What you will do: Repeat every line, exactly, from the very first through the one where "1.378).build('arm', M['white_metal'], wp)" appears. Add nothing else.
------------------------------------------------------------
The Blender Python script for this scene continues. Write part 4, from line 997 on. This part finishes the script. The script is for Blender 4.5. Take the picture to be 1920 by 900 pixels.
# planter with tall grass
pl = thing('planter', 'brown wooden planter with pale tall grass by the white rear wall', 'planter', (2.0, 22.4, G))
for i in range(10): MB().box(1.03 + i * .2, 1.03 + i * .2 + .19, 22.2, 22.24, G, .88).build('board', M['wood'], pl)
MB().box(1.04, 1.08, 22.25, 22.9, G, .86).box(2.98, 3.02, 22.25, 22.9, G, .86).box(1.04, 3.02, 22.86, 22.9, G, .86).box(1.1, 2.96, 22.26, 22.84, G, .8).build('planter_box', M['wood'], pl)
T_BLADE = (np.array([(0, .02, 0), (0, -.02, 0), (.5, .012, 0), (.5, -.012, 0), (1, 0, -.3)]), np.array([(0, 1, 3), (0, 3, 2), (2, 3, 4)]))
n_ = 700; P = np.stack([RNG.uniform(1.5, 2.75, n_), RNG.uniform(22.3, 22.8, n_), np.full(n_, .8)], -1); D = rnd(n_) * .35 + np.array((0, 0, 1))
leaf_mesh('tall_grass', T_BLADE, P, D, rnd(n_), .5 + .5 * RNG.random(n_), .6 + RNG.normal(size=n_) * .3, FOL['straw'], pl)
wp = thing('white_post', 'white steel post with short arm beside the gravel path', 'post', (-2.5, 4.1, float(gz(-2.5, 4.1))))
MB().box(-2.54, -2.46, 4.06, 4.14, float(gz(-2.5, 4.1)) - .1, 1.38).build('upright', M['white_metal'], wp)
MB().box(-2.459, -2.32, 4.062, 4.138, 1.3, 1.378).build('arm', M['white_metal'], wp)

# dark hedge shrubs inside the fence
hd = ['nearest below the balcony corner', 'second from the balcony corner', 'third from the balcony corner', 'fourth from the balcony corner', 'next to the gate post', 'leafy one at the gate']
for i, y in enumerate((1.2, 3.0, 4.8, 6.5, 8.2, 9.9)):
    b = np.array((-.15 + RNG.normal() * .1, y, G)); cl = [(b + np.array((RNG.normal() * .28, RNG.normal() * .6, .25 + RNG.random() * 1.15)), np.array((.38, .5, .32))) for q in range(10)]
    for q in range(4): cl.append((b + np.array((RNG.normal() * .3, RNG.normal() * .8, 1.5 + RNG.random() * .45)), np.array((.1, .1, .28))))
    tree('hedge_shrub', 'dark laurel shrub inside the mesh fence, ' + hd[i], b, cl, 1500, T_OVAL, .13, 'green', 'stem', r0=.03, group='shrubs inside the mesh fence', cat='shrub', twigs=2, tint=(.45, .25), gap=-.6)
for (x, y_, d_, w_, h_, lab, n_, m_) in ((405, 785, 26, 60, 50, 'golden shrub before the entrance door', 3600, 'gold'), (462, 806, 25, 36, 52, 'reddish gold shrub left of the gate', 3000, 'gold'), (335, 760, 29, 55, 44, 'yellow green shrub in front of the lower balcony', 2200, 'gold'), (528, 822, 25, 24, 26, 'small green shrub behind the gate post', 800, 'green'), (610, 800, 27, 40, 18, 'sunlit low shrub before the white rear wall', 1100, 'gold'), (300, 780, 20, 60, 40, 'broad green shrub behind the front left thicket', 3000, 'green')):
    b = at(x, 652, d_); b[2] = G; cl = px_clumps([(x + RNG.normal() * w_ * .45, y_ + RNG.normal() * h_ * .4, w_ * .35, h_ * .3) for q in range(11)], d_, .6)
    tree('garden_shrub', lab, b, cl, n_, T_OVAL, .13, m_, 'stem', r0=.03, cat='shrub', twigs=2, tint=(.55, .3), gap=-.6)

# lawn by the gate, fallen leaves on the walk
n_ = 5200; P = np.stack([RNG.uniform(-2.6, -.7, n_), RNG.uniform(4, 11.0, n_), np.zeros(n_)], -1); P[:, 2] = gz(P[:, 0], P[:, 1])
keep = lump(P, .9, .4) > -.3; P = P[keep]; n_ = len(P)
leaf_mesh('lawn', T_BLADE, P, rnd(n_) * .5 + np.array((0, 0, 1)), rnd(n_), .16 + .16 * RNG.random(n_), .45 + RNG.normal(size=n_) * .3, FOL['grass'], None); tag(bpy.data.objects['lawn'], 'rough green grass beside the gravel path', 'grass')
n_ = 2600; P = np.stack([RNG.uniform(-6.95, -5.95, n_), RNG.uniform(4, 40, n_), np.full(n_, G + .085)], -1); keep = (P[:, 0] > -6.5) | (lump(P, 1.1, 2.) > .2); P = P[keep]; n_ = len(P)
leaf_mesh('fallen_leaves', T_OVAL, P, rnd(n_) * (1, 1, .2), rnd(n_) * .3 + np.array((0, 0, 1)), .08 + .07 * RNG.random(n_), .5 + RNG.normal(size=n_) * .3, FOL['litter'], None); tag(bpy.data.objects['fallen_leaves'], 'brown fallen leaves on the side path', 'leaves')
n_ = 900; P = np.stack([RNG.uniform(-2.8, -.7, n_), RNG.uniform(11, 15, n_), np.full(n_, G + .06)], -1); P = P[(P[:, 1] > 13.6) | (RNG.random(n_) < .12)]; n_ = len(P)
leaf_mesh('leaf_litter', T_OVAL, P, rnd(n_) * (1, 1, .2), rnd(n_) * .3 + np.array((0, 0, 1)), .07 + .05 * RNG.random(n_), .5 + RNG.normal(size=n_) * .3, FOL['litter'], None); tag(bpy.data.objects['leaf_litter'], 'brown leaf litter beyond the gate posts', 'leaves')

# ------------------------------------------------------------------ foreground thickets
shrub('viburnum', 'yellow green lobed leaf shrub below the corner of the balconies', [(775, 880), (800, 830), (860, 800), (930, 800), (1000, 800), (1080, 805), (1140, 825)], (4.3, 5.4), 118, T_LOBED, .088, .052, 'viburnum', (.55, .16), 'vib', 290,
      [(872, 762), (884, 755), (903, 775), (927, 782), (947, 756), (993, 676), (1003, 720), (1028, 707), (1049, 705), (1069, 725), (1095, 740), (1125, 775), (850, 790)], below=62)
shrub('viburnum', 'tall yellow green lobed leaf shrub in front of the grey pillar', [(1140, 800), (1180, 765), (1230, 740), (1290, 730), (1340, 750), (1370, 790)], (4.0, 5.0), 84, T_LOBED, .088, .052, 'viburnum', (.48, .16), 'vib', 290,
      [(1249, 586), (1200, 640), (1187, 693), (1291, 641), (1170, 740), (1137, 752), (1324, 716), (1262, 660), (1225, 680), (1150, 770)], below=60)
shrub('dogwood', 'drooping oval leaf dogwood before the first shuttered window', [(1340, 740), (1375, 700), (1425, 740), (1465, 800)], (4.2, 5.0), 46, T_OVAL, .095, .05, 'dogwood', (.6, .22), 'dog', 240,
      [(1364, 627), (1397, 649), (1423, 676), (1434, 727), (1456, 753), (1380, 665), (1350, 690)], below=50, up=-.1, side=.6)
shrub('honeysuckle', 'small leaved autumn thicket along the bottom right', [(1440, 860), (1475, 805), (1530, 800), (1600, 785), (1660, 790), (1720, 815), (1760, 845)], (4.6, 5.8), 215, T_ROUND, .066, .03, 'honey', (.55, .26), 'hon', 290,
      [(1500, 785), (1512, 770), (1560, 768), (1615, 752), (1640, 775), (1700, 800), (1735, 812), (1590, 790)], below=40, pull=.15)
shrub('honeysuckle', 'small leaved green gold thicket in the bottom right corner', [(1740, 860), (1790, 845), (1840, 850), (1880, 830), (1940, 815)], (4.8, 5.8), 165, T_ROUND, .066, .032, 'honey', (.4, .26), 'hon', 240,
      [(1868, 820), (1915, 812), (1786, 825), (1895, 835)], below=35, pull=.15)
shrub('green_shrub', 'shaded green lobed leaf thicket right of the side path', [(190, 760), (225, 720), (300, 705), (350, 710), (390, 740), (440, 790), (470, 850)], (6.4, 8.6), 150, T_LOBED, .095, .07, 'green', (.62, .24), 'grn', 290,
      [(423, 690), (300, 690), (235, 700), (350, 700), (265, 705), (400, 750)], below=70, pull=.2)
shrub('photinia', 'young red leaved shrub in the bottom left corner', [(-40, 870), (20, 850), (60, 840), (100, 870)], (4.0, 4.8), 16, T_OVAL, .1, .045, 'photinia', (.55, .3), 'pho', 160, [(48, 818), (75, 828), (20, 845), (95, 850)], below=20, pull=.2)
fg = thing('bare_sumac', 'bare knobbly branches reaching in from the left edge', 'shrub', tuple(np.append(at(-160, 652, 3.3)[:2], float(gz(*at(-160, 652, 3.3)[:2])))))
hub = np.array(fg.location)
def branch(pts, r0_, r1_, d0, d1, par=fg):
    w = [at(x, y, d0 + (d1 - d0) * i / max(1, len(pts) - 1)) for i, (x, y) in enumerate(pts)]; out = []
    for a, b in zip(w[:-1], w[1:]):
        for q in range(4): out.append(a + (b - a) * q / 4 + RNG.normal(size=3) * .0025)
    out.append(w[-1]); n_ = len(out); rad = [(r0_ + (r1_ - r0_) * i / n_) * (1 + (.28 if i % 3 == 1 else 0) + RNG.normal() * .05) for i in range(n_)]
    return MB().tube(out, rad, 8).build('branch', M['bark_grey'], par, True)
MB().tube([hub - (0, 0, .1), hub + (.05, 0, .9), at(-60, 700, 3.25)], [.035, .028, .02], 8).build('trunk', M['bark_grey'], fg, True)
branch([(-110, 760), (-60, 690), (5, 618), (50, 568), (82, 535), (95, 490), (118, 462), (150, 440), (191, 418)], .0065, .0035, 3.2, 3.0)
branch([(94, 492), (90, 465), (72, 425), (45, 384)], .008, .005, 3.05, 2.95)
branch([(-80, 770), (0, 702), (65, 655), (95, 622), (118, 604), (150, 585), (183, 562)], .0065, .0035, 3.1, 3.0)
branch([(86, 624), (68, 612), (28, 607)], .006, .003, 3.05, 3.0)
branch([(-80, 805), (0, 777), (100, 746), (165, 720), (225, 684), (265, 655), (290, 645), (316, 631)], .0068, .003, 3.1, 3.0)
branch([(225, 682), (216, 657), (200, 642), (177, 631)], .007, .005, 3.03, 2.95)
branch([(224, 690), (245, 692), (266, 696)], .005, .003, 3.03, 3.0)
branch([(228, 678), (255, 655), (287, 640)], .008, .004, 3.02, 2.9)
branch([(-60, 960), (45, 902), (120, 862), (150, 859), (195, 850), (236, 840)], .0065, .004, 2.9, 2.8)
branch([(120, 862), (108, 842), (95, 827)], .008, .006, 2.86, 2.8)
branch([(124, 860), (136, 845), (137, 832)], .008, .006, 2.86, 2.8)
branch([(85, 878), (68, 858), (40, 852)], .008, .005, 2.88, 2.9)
------------------------------------------------------------
Solution for this exercise:
The Blender Python script for this scene continues. Write part 4, from line 997 on. This part finishes the script. The script is for Blender 4.5. Take the picture to be 1920 by 900 pixels.
# planter with tall grass
pl = thing('planter', 'brown wooden planter with pale tall grass by the white rear wall', 'planter', (2.0, 22.4, G))
for i in range(10): MB().box(1.03 + i * .2, 1.03 + i * .2 + .19, 22.2, 22.24, G, .88).build('board', M['wood'], pl)
MB().box(1.04, 1.08, 22.25, 22.9, G, .86).box(2.98, 3.02, 22.25, 22.9, G, .86).box(1.04, 3.02, 22.86, 22.9, G, .86).box(1.1, 2.96, 22.26, 22.84, G, .8).build('planter_box', M['wood'], pl)
T_BLADE = (np.array([(0, .02, 0), (0, -.02, 0), (.5, .012, 0), (.5, -.012, 0), (1, 0, -.3)]), np.array([(0, 1, 3), (0, 3, 2), (2, 3, 4)]))
n_ = 700; P = np.stack([RNG.uniform(1.5, 2.75, n_), RNG.uniform(22.3, 22.8, n_), np.full(n_, .8)], -1); D = rnd(n_) * .35 + np.array((0, 0, 1))
leaf_mesh('tall_grass', T_BLADE, P, D, rnd(n_), .5 + .5 * RNG.random(n_), .6 + RNG.normal(size=n_) * .3, FOL['straw'], pl)
wp = thing('white_post', 'white steel post with short arm beside the gravel path', 'post', (-2.5, 4.1, float(gz(-2.5, 4.1))))
MB().box(-2.54, -2.46, 4.06, 4.14, float(gz(-2.5, 4.1)) - .1, 1.38).build('upright', M['white_metal'], wp)
MB().box(-2.459, -2.32, 4.062, 4.138, 1.3, 1.378).build('arm', M['white_metal'], wp)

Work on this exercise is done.